Read the law more carefully. Chargers, cables, and the specified devices must all be interoperable, and they cannot slow down the rate of charging. You seem to be wrongly assuming that the current state of the art will not change with the new laws.

> The EU didn’t enforce a law to have an industry standard for cell phones, a private consortium of company’s did.

You're wrong. I worked in the EU for mobile phone companies helping make them compliant with some EU regulations. Just for example, EU law specified an industry standard for roaming charges. Roaming charges were absurd before the law and different in every country - to the point that everyone feared answering a call while in another EU country. Sometimes companies succeed at good standards without government regulations. Sometimes they fail and the government should step in.

> I’m not “moving text goalposts”.

You did. You asked why the discussion was focused on power. I answered that. Goal achieved. That wasn't good enough for you after you learned why the discussion was focused on power. So you moved the goalposts and came up with a new complaint. That's exactly what moving the goalposts look like.

> The 100 section 11 chapter GDPR that did nothing but give the world cookie pop up’s shows the incompetence of EU law makers better than anything.

You're wrong again. I use those cookie pop-ups to refuse everything but the necessary cookies. That's not "nothing". GDPR has done so much good in protecting our privacy and forcing companies like Google and Facebook to adapt. Excellent.

Mandating roaming charges is completely different than mandating 4G and 5G protocols.

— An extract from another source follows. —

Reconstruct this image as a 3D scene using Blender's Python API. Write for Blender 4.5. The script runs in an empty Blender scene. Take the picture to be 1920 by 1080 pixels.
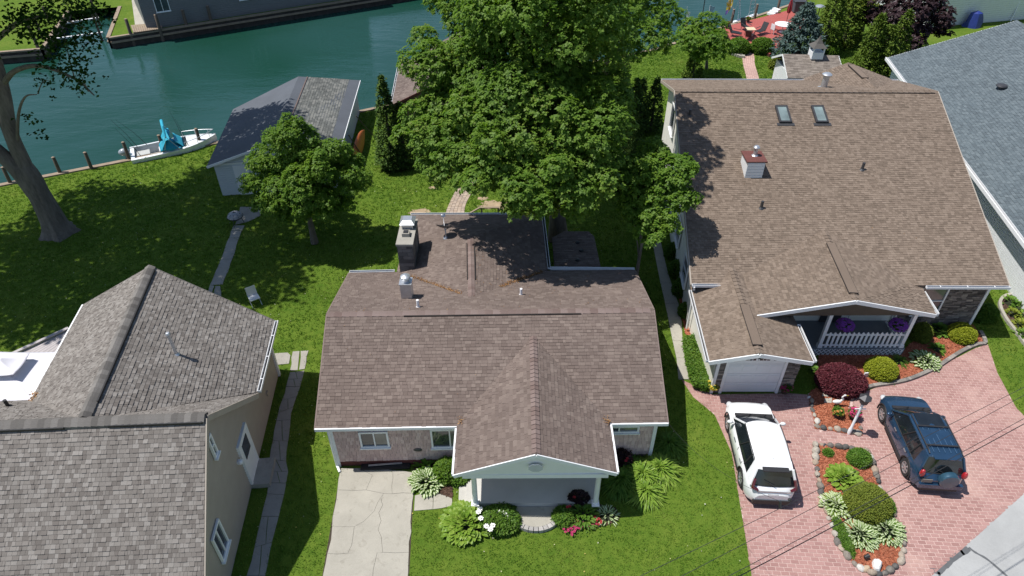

You keep focusing solely on “charging” when USB C powered phones and iPads that already support USB C also carry data and in the care of the iPad data using the “standard” for video over USB C. Seeing that the EU didn’t mandate any of they shows why the government has no business involved in technical standards.

The “goal” of the EU regulation was to reduce ewaste. The proposed regulation fails because you still have to replace your cable if you want your phone to transfer data.

Google and Facebook didn’t have to adapt their business at all because of the GDPR. You want to see what an effective policy for increasing privacy looks like? One private company - Apple - introduced a pop up that gives users the ability to opt out of tracking and everyone including Facebook that lives or dies by ads announced billions in reduced revenue.

You keep repeating the same points so I'm moving on.